At Day Road Farms this week, a late but bountiful harvest was under way.
Karen Selvar could be found toting bags of ears from rows of corn. The farm stand was laden with fresh carrots and fall vegetables.
Amid the frenzy of harvest, few farmers had time to reflect on an effort bearing fruit at City Hall, one that will have a lasting impact on their livelihoods.
Wednesday night the council unanimously approved a resolution to create the first unified structure for managing the city’s 60-plus acres of public farmland.
In coming months, the city will select an agency – likely a local nonprofit – to coordinate the new management plan. The agency will be tasked with recruiting farmers, helping them develop management plans for each farm and negotiating long-term leases. It will also work with other nonprofit groups, schools and businesses interested in involvement with farming.
Along with the management plan the council, approved a set of recommendations from the mayor’s 90-Day Farmland Committee, which included a goal of tripling public land for agriculture and opening educational and recreational opportunities on the farms.
Council member Debbie Vancil said the vote showed the city is serious about promoting island agriculture.
“I’ve heard people refer to island farming as boutique farming,” Vancil said. “I think that’s a mischaracterization of what’s happening. We have real people growing real food for our tables.”
The management plan will end a piecemeal approach that has governed use of the land for seven years.
The city began collecting farm parcels in 2001 with the purchase of the 15-acre Suyematsu property on Day Road and the 14.5-acre Johnson property on Fletcher Bay Road. It has since added the Morales, Lovgren, Crawford, Bentryn and tree farm properties, all spread between Day Road and Lovgren Road.
Some farmers, including Akio Suyematsu and Gerard Bentryn, have held long-term leases on city-owned property. But many have come in to farm land as it has opened up, making agreements with other farmers to cultivate patches here and there.
Without stable leases – or in some cases, any leases – in hand, it has been hard for farmers to establish themselves on the land, said Ryan Vancil, chairman of Trust for Working Landscapes, a nonprofit agency that has worked with farmers and the city on lease agreements.
“Right now the farmers are, in a sense, taking a risk that they might not be on the land next year,” Vancil said.
In the summer of 2007, Mayor Darlene Kordonowy convened a 90-day Farmland Committee of local growers, Open Space Commission members and consultants to study ways of sustaining and promoting agriculture on city-owned land. The task force hammered out a series of six recommendations, presented to the council in May.
Among them was the goal of eventually securing 1 percent of the island as farmland for food production and community use. It also recommended the city work through the selected management agency to offer longterm leases on the land, with priority given to existing farmers. Meanwhile, lease-holding farmers would be expected to implement individual farm plans, foot the bills for ongoing maintenance, and pay fair market value for leases of the land after an initial startup period.
After vetting by the Land Use Committee, the council accepted the recommendation Wednesday.
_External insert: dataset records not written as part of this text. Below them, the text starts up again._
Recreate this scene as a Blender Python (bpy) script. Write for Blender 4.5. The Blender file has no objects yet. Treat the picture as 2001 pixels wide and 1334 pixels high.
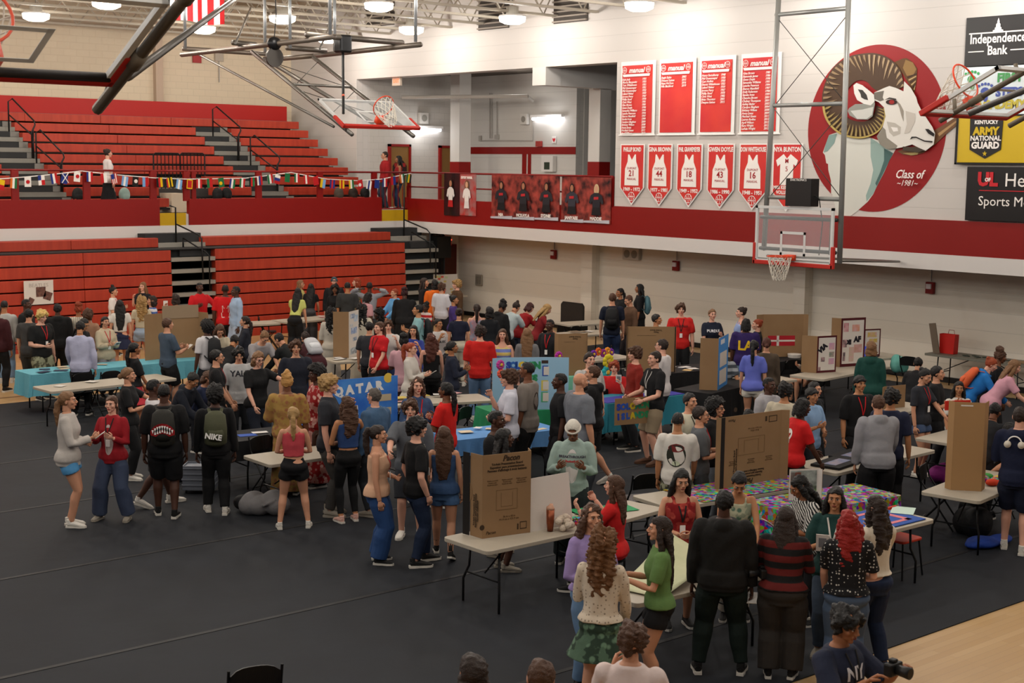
import bpy, bmesh, math, random
import numpy as np
from mathutils import Vector, Matrix, Euler
from mathutils.bvhtree import BVHTree
random.seed(7)
S = bpy.context.scene
COL = S.collection
R = math.radians
# ---------------------------------------------------------------- camera
YAW, PITCH, ROLL, FPX, CAMH = 0.705297, 0.123336, 0.0119217, 2794.016, 4.7
_f = np.array([math.sin(YAW)*math.cos(PITCH), math.cos(YAW)*math.cos(PITCH), -math.sin(PITCH)])
_r0 = np.array([math.cos(YAW), -math.sin(YAW), 0.0]); _u0 = np.cross(_r0, _f)
_r = _r0*math.cos(ROLL)+_u0*math.sin(ROLL); _u = -_r0*math.sin(ROLL)+_u0*math.cos(ROLL)
cam = bpy.data.cameras.new('camera'); co = bpy.data.objects.new('camera', cam); COL.objects.link(co)
cam.sensor_width = 36; cam.lens = 36*FPX/2001; cam.clip_end = 200
M = Matrix.Identity(4)
for i in range(3):
    M[i][0], M[i][1], M[i][2] = _r[i], _u[i], -_f[i]
M[2][3] = CAMH
co.matrix_world = M
cam.dof.use_dof = True; cam.dof.focus_distance = 19; cam.dof.aperture_fstop = 4.5
S.camera = co
def ray(px, py): return _r*(px-1000.5)/FPX-_u*(py-667)/FPX+_f
O = np.array([0, 0, CAMH])
def onz(px, py, z): d = ray(px, py); return Vector(O+(z-CAMH)/d[2]*d)
def onx(px, py, x): d = ray(px, py); return Vector(O+x/d[0]*d)
def ony(px, py, y): d = ray(px, py); return Vector(O+y/d[1]*d)
# ---------------------------------------------------------------- light and exposure
S.view_settings.view_transform = 'Standard'; S.view_settings.look = 'None'
S.view_settings.gamma = 1; S.view_settings.use_curve_mapping = False
S.view_settings.exposure = -0.17
W = bpy.data.worlds.new('world'); S.world = W; W.use_nodes = True
W.node_tree.nodes['Background'].inputs[0].default_value = (0.9, 0.93, 1.0, 1)
W.node_tree.nodes['Background'].inputs[1].default_value = 0.13
LAMP_X = (-6.5, -1.9, 2.6, 7.0, 11.1, 15.3, 20.2, 24.4)
LAMP_Y = (2.0, 6.4, 10.8, 15.2, 19.7, 24.2, 28.8, 33.2, 37.5)
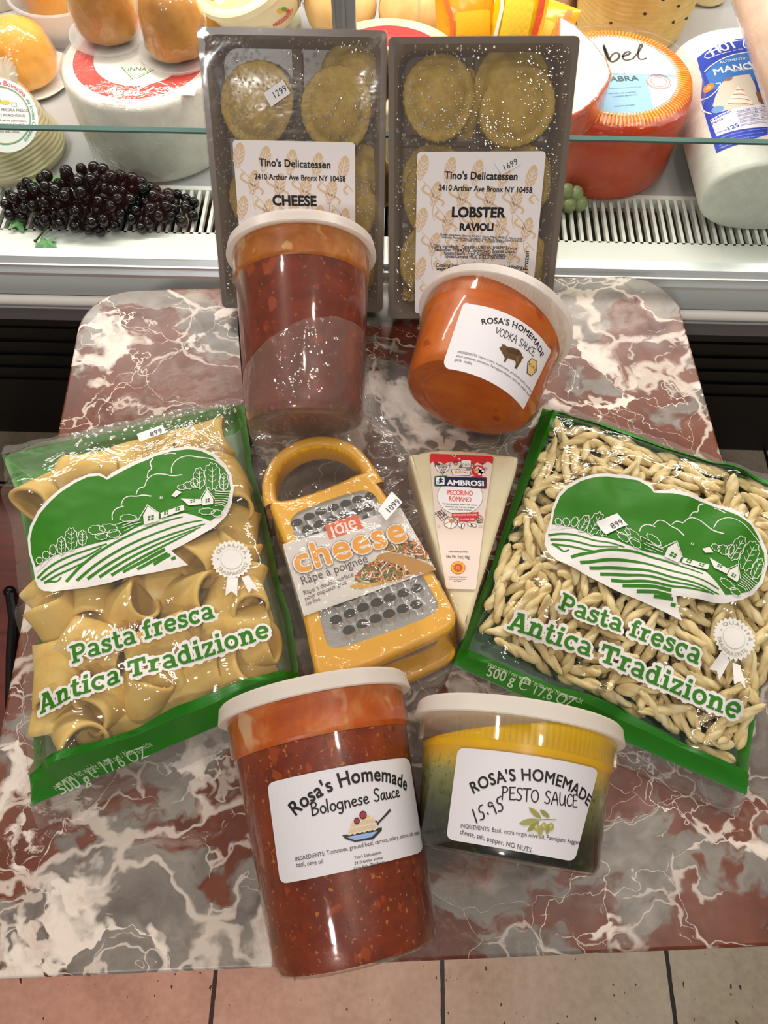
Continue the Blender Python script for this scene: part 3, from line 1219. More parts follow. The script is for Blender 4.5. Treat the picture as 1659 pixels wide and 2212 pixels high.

Work will begin with the city issuing a request for proposals from agencies interested in coordinating the farm management plan.
Vancil said TWL plans on applying. Vancil was a member of the 90-day committee but recused himself from meetings when the creation of a management entity was discussed.
Farmer Brian MacWhorter, also a member of the 90-day task force, said the council’s decision was a victory for island agriculture. MacWhorter farms about five acres of city land on Bainbridge, along with plots in North Kitsap.
Bainbridge’s new management plan was a long time coming, he said, but should encourage farmers to put down roots. Farmers will have the stability to put up a greenhouse or plant an orchard he said.
“It’s going to bring farming back to Bainbridge Island,” he said.
There may be a delayed response to the plan from many farmers with most focused on the harvest.
At the cornfield Thursday, Selvar said she hadn’t had time to look over the resolution yet.
Betsey Wittick said she hadn’t had a chance to read it carefully yet either, but had mixed feelings on what the management plan would mean for the farms.
She said she understands that the city needs a more formal system for leasing land to farmers and that she would trust a nonprofit like TWL to represent farmers’ interests. On the other hand, she is concerned that a more structured approach could quash the sense of community built by years of farmers sharing the land with handshake agreements.
“It really forced us to work together,” she said.